***** Material provided

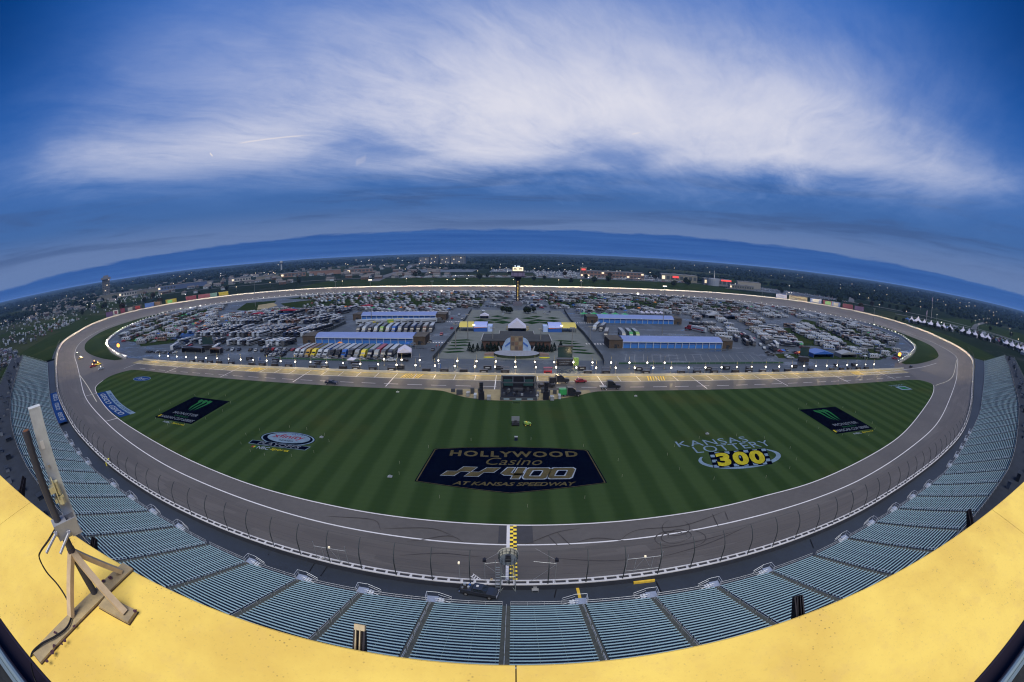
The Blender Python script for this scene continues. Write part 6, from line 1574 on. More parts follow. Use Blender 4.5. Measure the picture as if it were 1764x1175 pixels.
fill([(-248, 226), (-150, 222), (-150, 236), (-248, 243)], 0, 5, 12, [('pickup', 2), ('car', 3), ('motor_coach', 1), ('popup_canopy', 1)], 'between the pit lamps and the coach lot', 25, drop=.2, fan=R(20))
fill([(162, 222), (210, 218), (300, 214), (330, 236), (300, 248), (240, 234), (200, 248), (165, 240)], R(75), 5, 12, [('pickup', 2), ('car', 3), ('motorhome', 2), ('popup_canopy', 1)], 'by the blue canopy at right', 26, drop=.3, avoid=((206, 229, 17), (232, 226, 13)))
fill([(150, 268), (172, 300), (176, 345), (150, 345)], R(75), 5.2, 13, [('motor_coach', 2), ('motorhome', 2), ('pickup', 2)], 'on the ground beside the far right garage', 27, drop=.25)
fill([(-205, 436), (-150, 420), (-130, 400), (-60, 400), (-58, 426), (-150, 434), (-230, 448)], 0, 5, 11, [('motorhome', 2), ('camper_trailer', 2), ('car', 2), ('popup_canopy', 2)], 'behind the left garages', 28, drop=.25, fan=R(40))
fill([(60, 400), (120, 408), (180, 408), (230, 402), (240, 425), (170, 428), (60, 420)], 0, 5, 11, [('motorhome', 2), ('camper_trailer', 2), ('car', 2), ('popup_canopy', 1)], 'behind the right canopies', 29, drop=.3, fan=R(40))
fill([(-52, 226), (-43, 226), (-41, 400), (-52, 400)], 0, 9, 24, [('car', 3), ('pickup', 2)], 'on the road beside the left plaza fence', 18, drop=.4)
fill([(52, 226), (60, 226), (62, 300), (52, 300)], 0, 8, 26, [('car', 3), ('pickup', 2)], 'on the road beside the right plaza fence', 19, drop=.4)
fill([(-128, 271), (-58, 271), (-58, 284), (-128, 284)], 0, 3.6, 6, [('car', 3), ('pickup', 3), ('popup_canopy', 2)], 'between the two left garages', 20, drop=.45)
fill([(-132, 246), (-58, 246), (-58, 253), (-132, 253)], 0, 4, 5, [('car', 2), ('popup_canopy', 1)], 'before the doors of the front left garage', 21, drop=.4)
fill([(90, 268), (150, 268), (150, 276), (90, 276)], 0, 6, 6, [('car', 3), ('pickup', 2)], 'behind the front right garage', 22, drop=.6)
fill([(-30, 385), (38, 385), (38, 412), (-30, 412)], 0, 8, 9, [('car', 3), ('popup_canopy', 3), ('pickup', 1)], 'at the back of the plaza below the tower', 23, drop=.4)
# parking outside the oval
OUTL = [(-640, 205), (-900, 215), (-1500, 420), (-1500, 900), (-1150, 1050), (-760, 640), (-690, 480), (-640, 360), (-560, 255)]
fill([(-560, 236), (-640, 212), (-760, 250), (-780, 420), (-690, 430), (-650, 340), (-600, 282)], R(30), 4.2, 10, [('motorhome', 3), ('camper_trailer', 3), ('pickup', 2), ('car', 4)], 'in the field lot outside the left turn', 11, drop=.74, fan=R(40))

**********

Your instructions » Output the data above without changes, apart from leaving out the pictures.

Response to this task »
The Blender Python script for this scene continues. Write part 6, from line 1574 on. More parts follow. Use Blender 4.5. Measure the picture as if it were 1764x1175 pixels.
fill([(-248, 226), (-150, 222), (-150, 236), (-248, 243)], 0, 5, 12, [('pickup', 2), ('car', 3), ('motor_coach', 1), ('popup_canopy', 1)], 'between the pit lamps and the coach lot', 25, drop=.2, fan=R(20))
fill([(162, 222), (210, 218), (300, 214), (330, 236), (300, 248), (240, 234), (200, 248), (165, 240)], R(75), 5, 12, [('pickup', 2), ('car', 3), ('motorhome', 2), ('popup_canopy', 1)], 'by the blue canopy at right', 26, drop=.3, avoid=((206, 229, 17), (232, 226, 13)))
fill([(150, 268), (172, 300), (176, 345), (150, 345)], R(75), 5.2, 13, [('motor_coach', 2), ('motorhome', 2), ('pickup', 2)], 'on the ground beside the far right garage', 27, drop=.25)
fill([(-205, 436), (-150, 420), (-130, 400), (-60, 400), (-58, 426), (-150, 434), (-230, 448)], 0, 5, 11, [('motorhome', 2), ('camper_trailer', 2), ('car', 2), ('popup_canopy', 2)], 'behind the left garages', 28, drop=.25, fan=R(40))
fill([(60, 400), (120, 408), (180, 408), (230, 402), (240, 425), (170, 428), (60, 420)], 0, 5, 11, [('motorhome', 2), ('camper_trailer', 2), ('car', 2), ('popup_canopy', 1)], 'behind the right canopies', 29, drop=.3, fan=R(40))
fill([(-52, 226), (-43, 226), (-41, 400), (-52, 400)], 0, 9, 24, [('car', 3), ('pickup', 2)], 'on the road beside the left plaza fence', 18, drop=.4)
fill([(52, 226), (60, 226), (62, 300), (52, 300)], 0, 8, 26, [('car', 3), ('pickup', 2)], 'on the road beside the right plaza fence', 19, drop=.4)
fill([(-128, 271), (-58, 271), (-58, 284), (-128, 284)], 0, 3.6, 6, [('car', 3), ('pickup', 3), ('popup_canopy', 2)], 'between the two left garages', 20, drop=.45)
fill([(-132, 246), (-58, 246), (-58, 253), (-132, 253)], 0, 4, 5, [('car', 2), ('popup_canopy', 1)], 'before the doors of the front left garage', 21, drop=.4)
fill([(90, 268), (150, 268), (150, 276), (90, 276)], 0, 6, 6, [('car', 3), ('pickup', 2)], 'behind the front right garage', 22, drop=.6)
fill([(-30, 385), (38, 385), (38, 412), (-30, 412)], 0, 8, 9, [('car', 3), ('popup_canopy', 3), ('pickup', 1)], 'at the back of the plaza below the tower', 23, drop=.4)
# parking outside the oval
OUTL = [(-640, 205), (-900, 215), (-1500, 420), (-1500, 900), (-1150, 1050), (-760, 640), (-690, 480), (-640, 360), (-560, 255)]
fill([(-560, 236), (-640, 212), (-760, 250), (-780, 420), (-690, 430), (-650, 340), (-600, 282)], R(30), 4.2, 10, [('motorhome', 3), ('camper_trailer', 3), ('pickup', 2), ('car', 4)], 'in the field lot outside the left turn', 11, drop=.74, fan=R(40))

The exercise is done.